In an unexpected moment of courtroom drama, Dr. Susan Weiss, attorney for the “Original Women of the Wall” (O-WOW), conceded last week what many observers have long recognized: that far from advocating for women’s rights, their agenda is to obstruct observant Jews attempting to pray.

When the “Center for Women’s Justice” filed suit last year on behalf of O-WOW, their stated claim was that the women of O-WOW merely wanted to pray in their own fashion — including reading from a Torah scroll in the women’s section. Preventing them from doing so, they argued, violated Israel’s anti-discrimination laws.

Their day in court revealed a very different interest. Judge Elyakim Rubenstein asked their lead attorney, Dr. Susan Weiss, what sort of alternative site might be acceptable to the group. She replied that in her view, none was necessary. Rubenstein then asked what she would do, were it up to her. She responded:

In actuality, there wouldn’t be a mechitzah (divider) there at all, and I would send all of them to their synagogue. Perhaps I would earmark certain hours for them … It needs to be a public plaza. ‘All of them’ includes both observant women and those women who want to wear tzitzis.

She went on to say that the Wall is not a synagogue, and should not be treated that way. Rather than arguing that women should have Torah scrolls at the wall, she in essence argued that no one should.

Leah Aharoni is co-founder of Women For the Wall (W4W), an organization created by women who pray at the Wall regularly and object to the disturbances created by O-WOW and Women of the Wall. Just recently, W4W requested to join in the case as respondents, because, she said, “they are ignoring the sincere desires of the much larger group that seeks to maintain the tradition of prayer at the Holy Site.”

Regarding Weiss’ statements in court, Aharoni commented that “this confirms what we have said from the beginning, that they are not advocating for women’s rights. Rather, they want to deny observant Jews the ability to pray at the Wall.”

A look back reveals that this is not a new argument. O-WOW is comprised of the majority of the initial, core supporters of Women of the Wall (WOW). And in previous years, Anat Hoffman, head of WOW, suggested herself that her ultimate agenda was to prevent Orthodox prayer at the Holy Site. She told Channel 2 that a day would come when people would look back and say about the Wall, “there used to be a mechitzah here all the time! You don’t believe it.” And before Natan Sharansky proposed a new section, she told a Florida audience that she would be open to “timesharing,” for the Wall to be open six hours a day as a “national monument, open to others but not to Orthodox men.”

Hoffman directs the American Reform movement’s Israel Religious Action Center, described by writer Jonathan Rosenblum as “determined to make life miserable for Torah organizations in any manner possible.” This is entirely in accordance with the expressed interests of both WOW and O-WOW. But the Reform movement — an insignificant minority in Israel, comprised of Jews who do not pray on even a weekly basis — landed upon an even better option: to demand a site equal in size and prominence to the current plaza, used by hundreds of thousands of Jews who pray three times a day.

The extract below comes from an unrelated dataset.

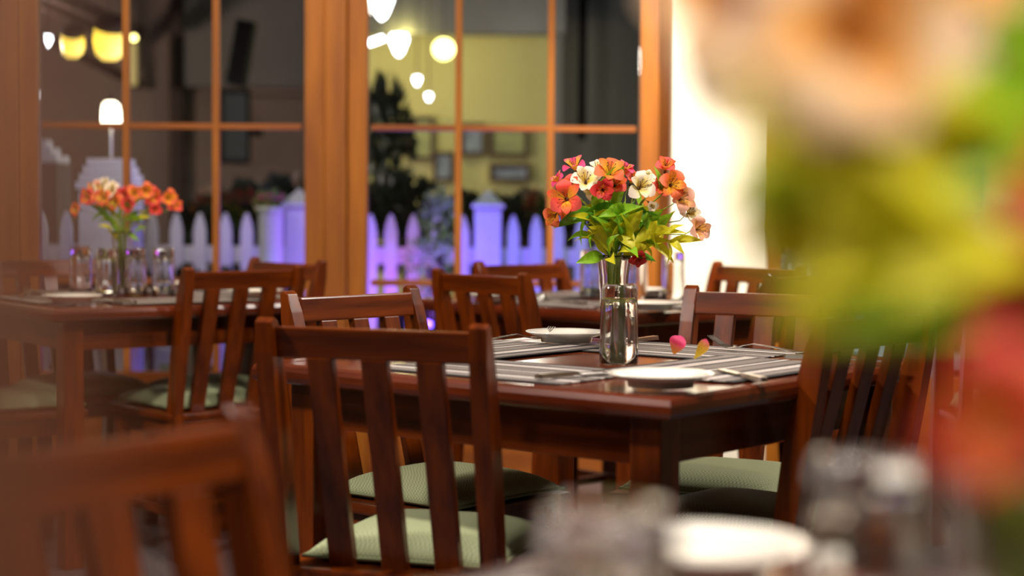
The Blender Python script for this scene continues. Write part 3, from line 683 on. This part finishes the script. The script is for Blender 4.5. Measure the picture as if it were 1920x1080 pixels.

This is what precipitated the split between WOW and O-WOW. O-WOW’s primary interest is to force their practices upon observant women, while Hoffman now claims that WOW “is the right group for bringing about change in Israel, but not the right group for bringing about change in the Orthodox world.”

The end goal of all three groups — WOW, O-WOW, and the American Reform movement — remains the same: to change the Jewish character of the Jewish State. Hoffman told the BBC that the fight at the Kotel is merely a stepping stone on the path to changing marriage, divorce, and burial in Israel.

Aharoni’s focus, however, remains upon the here and now. She stresses that what O-WOW proposed to the Court is not merely offensive to the observant Jews who stream to the Wall on a daily basis. “For most visitors,” she said, “the idea that they can go to the Wall at any hour of the day or night, any time of the year, and find people pouring out their hearts to G-d … that is a critical part of the experience.”

This experience would be denied to millions of Jews, if the 50 members of O-WOW and WOW were to have their way.